Students are enthusiastic about being able to take part in the grant, from using their new rakes and shovels for gardening to even eating the cupcakes they received at the ceremony where they received the check.

“I was excited for the check. I’m excited to be making some vegetables and plants,” junior Juan Rea said.

Additionally, the Special Education Program hopes that the garden will eventually be integrated into the curricula of other GHC programs so that more students have the opportunity to plant, maintain, and harvest plants in the garden. Some of the teachers involved have even discussed hosting a farmers’ market in the future.

In moving to expand its garden, GHC has joined a growing group of California schools who have started to do so. CFF has sought to fuel this trend by providing grants like this one to more than 250 schools in California since 1999.

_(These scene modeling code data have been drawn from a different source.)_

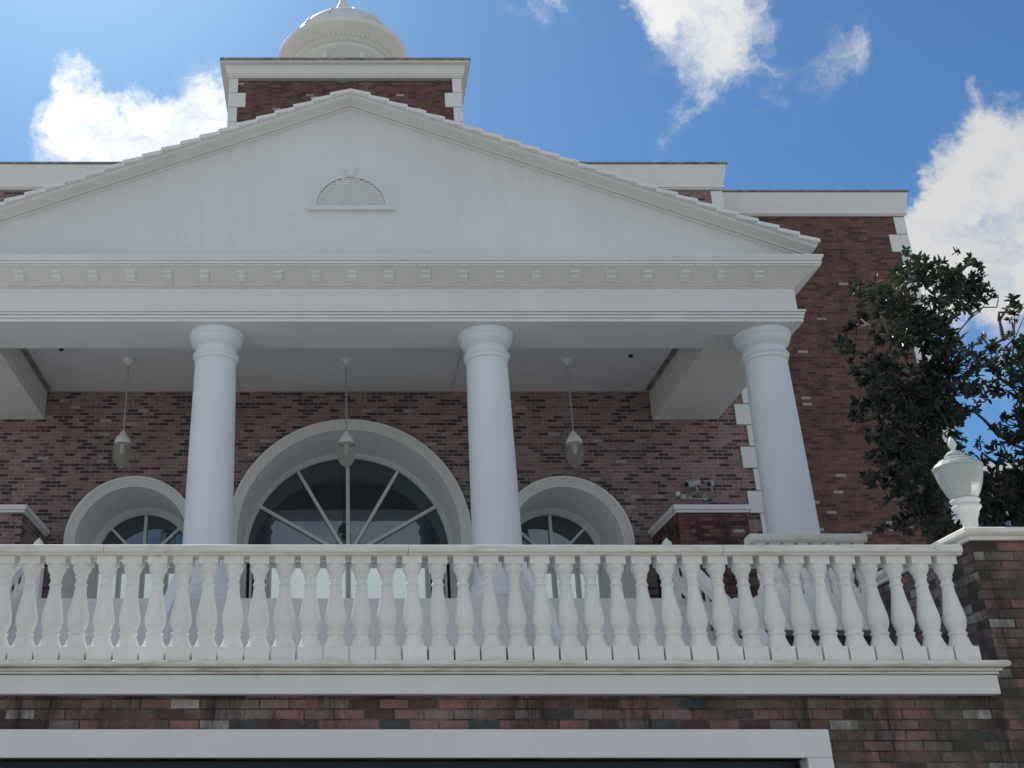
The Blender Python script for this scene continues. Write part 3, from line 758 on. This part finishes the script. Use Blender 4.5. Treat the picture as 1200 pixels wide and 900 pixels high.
MB().lathe(cxx, cy, prof, 64).build('dome', M['dome_top'], tw_)
for i in range(12):
    a = R(15+30*i); pts = [(cxx+(1.61*math.cos(t))*math.cos(a), cy+(1.61*math.cos(t))*math.sin(a), zr+.22+1.29*math.sin(t)) for t in [R(x) for x in range(0, 80, 8)]]
    MB().tube(pts, .022, 5).build('dome_rib', M['dome'], tw_)
zq = zr+.22+1.28
MB().lathe(cxx, cy, [(.30, zq-.08), (.30, zq+.02), (.20, zq+.05), (.16, zq+.15), (.20, zq+.22), (.24, zq+.38), (.20, zq+.55), (.12, zq+.75), (.06, zq+1.0), (.02, zq+1.5)], 20).build('finial', M['dome'], tw_)

# ------------------------------------------------------------------ pendant lanterns
lan_labels = ['pendant lantern with ribbed glass hanging by a chain over the left small arched window',
              'pendant lantern with yellowed glass hanging in front of the big central arched window',
              'pendant lantern with ribbed glass hanging over the right small arched window']
def lantern(x, y, label, zl0=None):
    e = empty('pendant_lantern', (x, y, Z(8.68)), label, 'lantern', 'lanterns hanging from the portico ceiling')
    MB().lathe(x, y, [(.02, Z(8.56)), (.06, Z(8.60)), (.11, Z(8.64)), (.12, Z(8.679))], 20).build('ceiling_rose', M['lampmetal'], e)
    m = MB(); z = Z(8.57); i = 0
    while z > Z(7.20):
        pts = []
        for k in range(9):
            a = 2*math.pi*k/8
            u, v = .016*math.cos(a), .034*math.sin(a)
            pts.append((x+(u if i % 2 else 0), y+(0 if i % 2 else u), z-.034+v))
        m.tube(pts, .0065, 5); z -= .052; i += 1
    m.tube([(x+.012, y, Z(8.58)), (x+.012, y, Z(7.19))], .006, 5)
    m.build('chain', M['metal'], e)
    zt2 = Z(7.20)
    MB().lathe(x, y, [(.02, zt2+.03), (.035, zt2), (.06, zt2-.02), (.065, zt2-.05), (.11, zt2-.09), (.142, zt2-.15), (.148, zt2-.20), (.148, zt2-.225), (.13, zt2-.228)], 28).build('lamp_cap', M['lampmetal'], e)
    m = MB(); prof = [(.128, zt2-.22), (.155, zt2-.25), (.168, zt2-.32), (.165, zt2-.42), (.150, zt2-.52), (.140, zt2-.56), (.11, zt2-.60), (.06, zt2-.66), (.02, zt2-.69)]
    seg = 36; vs = []; fs = []
    for (r, z) in prof:
        for i in range(seg):
            a = 2*math.pi*i/seg; rr = r*(1+(.03 if i % 2 else -.02)); vs.append((x+rr*math.cos(a), y+rr*math.sin(a), z))
    for k in range(len(prof)-1):
        for i in range(seg): fs.append((k*seg+i, k*seg+(i+1) % seg, (k+1)*seg+(i+1) % seg, (k+1)*seg+i))
    m.add(vs, fs, True); m.build('lamp_shade', M['lampglass'], e)
    MB().lathe(x, y, [(.02, zt2-.23), (.035, zt2-.30), (.04, zt2-.36), (.02, zt2-.42), (.005, zt2-.43)], 14).build('bulb', M['lampmetal'], e)
for x, lb in zip((AX-4.20, AX-.06, AX+4.15), lan_labels): lantern(x, 19.4, lb)

# ------------------------------------------------------------------ security cameras and junction box
def seccam(px, py, D, yaw, tilt, label, L=.32):
    p = at(px, py, D)
    e = empty('security_camera', (p.x, 21.0, p.z-.15), label, 'camera', 'security cameras on the brick wall')
    d = Vector((math.sin(yaw)*math.cos(tilt), -math.cos(yaw)*math.cos(tilt), math.sin(tilt))).normalized()
    sx = d.cross(Vector((0, 0, 1))).normalized(); up = sx.cross(d)
    MB().obox(p, sx, up, d, .062, .058, L/2).build('camera_body', M['camgrey'], e, bevel=.018)
    MB().obox(p+up*.068+d*.03, sx, up, d, .075, .007, L/2+.03).build('sun_shield', M['camgrey'], e, bevel=.004)
    MB().tube([p+d*(L/2-.01), p+d*(L/2+.012)], .045, 16).build('lens', M['black'], e)
    MB().tube([p-up*.055-d*.05, p-up*.14-d*.08, Vector((p.x-.0, 20.94, p.z-.16)), Vector((p.x, 20.995, p.z-.16))], .022, 10).build('bracket', M['camgrey'], e)
    MB().tube([Vector((p.x, 20.96, p.z-.16)), Vector((p.x, 20.998, p.z-.16))], .06, 16).build('mounting_plate', M['camgrey'], e)
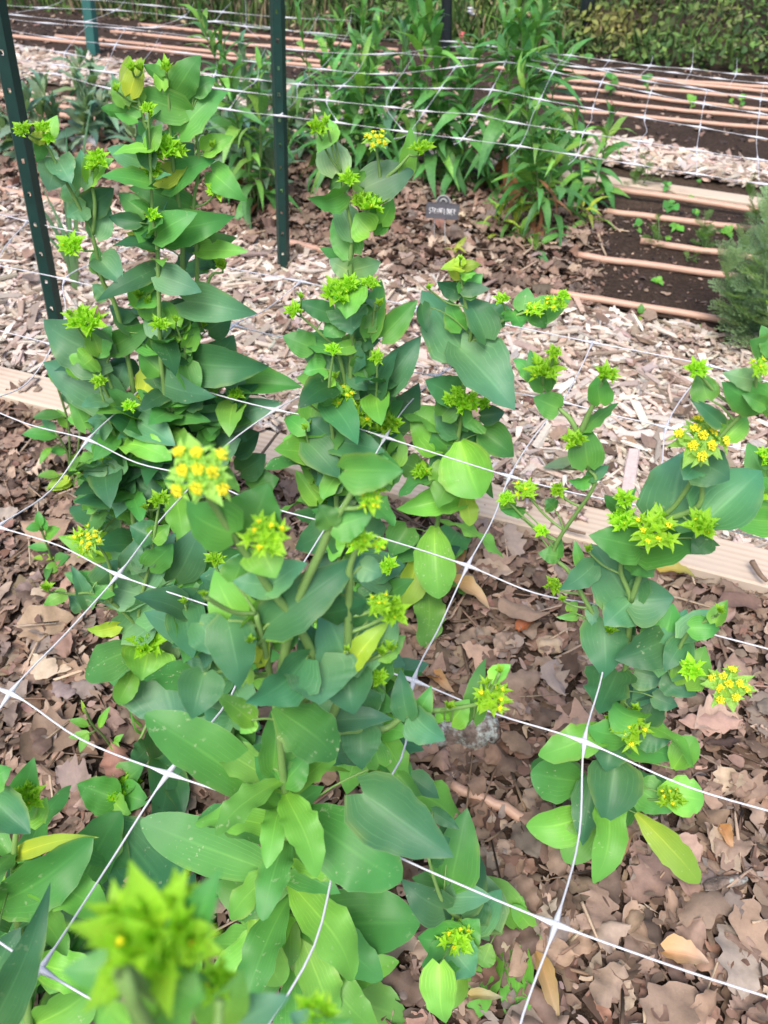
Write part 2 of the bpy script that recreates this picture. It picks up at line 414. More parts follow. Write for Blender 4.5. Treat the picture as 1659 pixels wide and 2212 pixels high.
# leaf litter of the near bed: whole oak leaves, smaller leaves, then crumbs
P1a, P1b = P1N[0].lerp(P1N[1], .0), P1N[1]
near = (Vector((-1.15,-.25,0)), Vector((1.25,-.25,0)), Vector((P1b.x,P1b.y,0)), Vector((P1a.x,P1a.y,0)))
parts = []
P = quad_pts(near, 5200); P = P[(P[:,0] > -1.3) & (P[:,0] < 1.25)]
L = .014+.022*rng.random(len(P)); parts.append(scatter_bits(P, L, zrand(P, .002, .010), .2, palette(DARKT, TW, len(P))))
P = quad_pts(near, 22000); L = .006+.016*rng.random(len(P)); parts.append(scatter_bits(P, L, zrand(P, .006, .017), .26, palette(TAN, TW, len(P), .2), .45))
P = quad_pts(near, 3600); L = .026+.030*rng.random(len(P)); parts.append(scatter_oak(P, L, zrand(P, .004, .014), .25, palette(TAN, TW, len(P))))
P = quad_pts(near, 800); L = .042+.045*rng.random(len(P))
keep = rng.random(len(P)) < np.clip(1.1-.95*(P[:,1]-.25*P[:,0]), .10, 1); P, L = P[keep], L[keep]
parts.append(scatter_oak(P, L, zrand(P, .008, .018), .16, palette(TAN[:3]+TAN[4:], [30,22,16,10,5,4], len(P), .12)*1.28, .7))
P = quad_pts(near, 900); parts.append(scatter_chips(P, .025+.05*rng.random(len(P)), .0015+.002*rng.random(len(P)), np.full(len(P), .0015), zrand(P, .012, .024), .12, palette([(.4,.3,.22),(.2,.13,.09)], [1,1], len(P))))
tag(mk_np('leaf_litter', *join(parts)[:2], M_LITTER, join(parts)[2]), 'brown oak leaf litter covering the near bed', kind='stuff')
# crumbled litter of the second bed
bed2 = (B2N[0], G(1290,700), G(1320,425), P2N[0])
parts = []
P = quad_pts(bed2, 13000); L = .010+.02*rng.random(len(P)); parts.append(scatter_bits(P, L, zrand(P, .002, .02), .34, palette(DARKT, TW, len(P), .25)))
P = quad_pts(bed2, 2600); L = .03+.03*rng.random(len(P)); parts.append(scatter_oak(P, L, zrand(P, .008, .022), .25, palette(TAN, TW, len(P))))
P = quad_pts(bed2, 500); parts.append(scatter_chips(P, .03+.05*rng.random(len(P)), .002+.003*rng.random(len(P)), np.full(len(P), .002), zrand(P, .012, .024), .12, palette([(.4,.3,.22),(.2,.13,.09)], [1,1], len(P))))
# thin crumbs over the dark soil
soilq = (s0, B2N[1], P2N[1], s1)
P = quad_pts(soilq, 1500); L = .004+.012*rng.random(len(P)); parts.append(scatter_bits(P, L, ihgt(P)*1.3+.012+.005*rng.random(len(P)), .3, palette(TAN+[(.05,.035,.03)]*2, TW+[60,40], len(P), .3)))
tag(mk_np('crumbled_leaf_litter', *join(parts)[:2], M_LITTER, join(parts)[2]), 'crumbled brown leaf litter around the tall plants of the second bed', kind='stuff')
# wood chips on the two paths
CH = [(.50,.42,.36), (.58,.50,.435), (.42,.335,.28), (.27,.20,.16), (.46,.41,.375), (.68,.61,.545), (.40,.30,.24)]
CW = [28, 18, 20, 16, 12, 6, 8]
pq = (P1F[0], P1F[1], B2N[1]+Vector((0,.03,0)), B2N[0]+Vector((0,.03,0)))
parts = []
P = quad_pts(pq, 14000); n = len(P); parts.append(scatter_chips(P, .008+.016*rng.random(n), .003+.007*rng.random(n), .0015+.003*rng.random(n), zrand(P, .005, .02), .22, palette(CH, CW, n, .2)))
P = quad_pts(pq, 9000); n = len(P); parts.append(scatter_chips(P, .018+.035*rng.random(n)**1.5, .003+.009*rng.random(n), .002+.004*rng.random(n), zrand(P, .008, .022), .17, palette(CH, CW, n, .2)))
P = quad_pts(pq, 700); n = len(P); parts.append(scatter_chips(P, .04+.04*rng.random(n), .004+.012*rng.random(n), .003+.004*rng.random(n), zrand(P, .016, .026), .12, palette(CH, CW, n, .2)))
P = quad_pts(pq, 700); n = len(P); parts.append(scatter_bits(P, .02+.03*rng.random(n), zrand(P, .012, .03), .3, palette(TAN, TW, n)))
tag(mk_np('wood_chips', *join(parts)[:2], M_CHIP, join(parts)[2], False), 'pale wood chips covering the path between the two beds', kind='stuff')
# chips and crumbs that have strayed onto the near boards
nd = (P1N[1]-P1N[0]).normalized(); nd = Vector((-nd.y, nd.x, 0))
P = quad_pts((P1N[0]+nd*.004, P1N[1]+nd*.004, P1N[1]+nd*.088, P1N[0]+nd*.088), 2600)
P = P[np.array([noise.noise(Vector((x*5, y*5, 2))) for x, y in P]) > .06]; n = len(P)
parts = [scatter_bits(P, .005+.018*rng.random(n), .029+.004*rng.random(n), .2, palette(TAN, TW, n))]
k = n//5; parts.append(scatter_chips(P[:k], .012+.03*rng.random(k), .003+.008*rng.random(k), .002+.002*rng.random(k), np.full(k, .031), .15, palette(CH, CW, k, .2)))
tag(mk_np('board_crumbs', *join(parts)[:2], M_LITTER, join(parts)[2]), 'crumbs and chips strewn over the near edging boards', kind='stuff')
pq2 = (P2F[0], P2F[1], B3N[1], B3N[0])
P = quad_pts(pq2, 11000); n = len(P); p1 = scatter_chips(P, .02+.035*rng.random(n), .006+.016*rng.random(n), .002+.005*rng.random(n), zrand(P, .006, .03), .28, palette(CH, CW, n, .2))
tag(mk_np('far_wood_chips', *p1[:2], M_CHIP, p1[2], False), 'wood chips on the far path beyond the second bed', kind='stuff')
far3 = (B3N[0], B3N[1], B3F[1], B3F[0])
P = quad_pts(far3, 2500); n = len(P); p1 = scatter_bits(P, .008+.022*rng.random(n), ihgt(P)*1.3+.014+.006*rng.random(n), .3, palette(TAN+[(.05,.035,.03)], TW+[90], n, .3))
tag(mk_np('bed_crumbs', *p1[:2], M_LITTER, p1[2]), 'crumbs of dead leaf on the dark soil of the far bed', kind='stuff')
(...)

By offering California schools the educational materials and funds needed to establish and maintain their own campus gardens, CFF hopes to “enhance awareness and understanding of plant nutrients and agriculture in California,” according to its website.

Thanks to this grant, the Special Education Program can now maintain a more substantial garden that will benefit many of its students beyond the classroom.

“We work together to provide an inclusive environment for our students so that we can address their academic needs and their functional life skills. The program provides opportunities for students with moderate to severe cognitive challenges to take classes in general education. We are committed to ensuring our students’ connection to their peers as well as their community,” Brummett said.